Watching Government: Solving the 'mystery city'

May 28, 2012
The British researcher was mystified, former US Sen. Byron L. Dorgan (D-ND) said. He was studying a satellite nighttime photo of the US and could quickly identify Chicago, St. Louis, and other metropolises from their lights.

The British researcher was mystified, former US Sen. Byron L. Dorgan (D-ND) said. He was studying a satellite nighttime photo of the US and could quickly identify Chicago, St. Louis, and other metropolises from their lights.

But the researcher was mystified by what he termed a "mystery city," which apparently was in western North Dakota and eastern Montana, he told Dorgan during a long-distance telephone call.

The two men finally decided the night lights came from the flaring of natural gas associated with Bakken shale oil production, Dorgan said during a May 15 American Petroleum Institute briefing on 2012 election issues.

Three Democratic leaders on the US House Energy and Commerce Committee asked Chairman Fred Upton (R-Mich.) to schedule a hearing on the matter. Henry A. Waxman (Calif.), the full committee's ranking minority member; and two subcommittees' top Democrats, Bobby L. Rush (Ill.) and Diana DeGette (Colo.), said tight oil producers continue to flare or vent associated dry gas because it's uneconomic at current prices.

"As oil production has boomed, so has the amount of gas produced, but industry has not developed the infrastructure necessary to process and transport much of the gas to market," they told Upton in a May 14 letter. "This lack of infrastructure, combined with historically low natural gas prices, has made it cheaper for industry to burn the gas than capture and sell it."

The World Bank's Global Gas Flaring Reduction Partnership reported on May 3 that the US shale boom caused global gas flaring to rise in 2011, reversing a downward trend, the three Democrats noted. The US now falls within the global Top 10, they added.

OGJ tried to reach Lynn D. Helms, oil and gas division director in North Dakota's Department of Natural Resources, for the state's perspective, but could not since he was preparing to co-host the 20th Williston Basin Petroleum Conference May 22-24 in Bismarck.

LNG exports

At a recent Brookings Institution briefing, however, experts suggested that encouraging US LNG exports was one way to create more demand, increase prices, and improve pipeline economics for gas now being flared.
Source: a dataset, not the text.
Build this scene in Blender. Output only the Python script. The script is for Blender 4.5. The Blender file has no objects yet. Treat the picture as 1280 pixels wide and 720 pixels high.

When he spoke at Deloitte's 2012 Washington Energy Conference on May 21, Federal Energy Regulatory Commission Chairman Jon Wellinghoff said gas export pipeline proposals with the necessary financing and wherewithal would be considered promptly. "To the extent the companies are willing, we'd be the first to step up and make it possible," he said.

Waxman hasn't taken a position on LNG exports, according to his press secretary. DeGette's told OGJ that the Coloradoan has consistently voted against LNG export bans.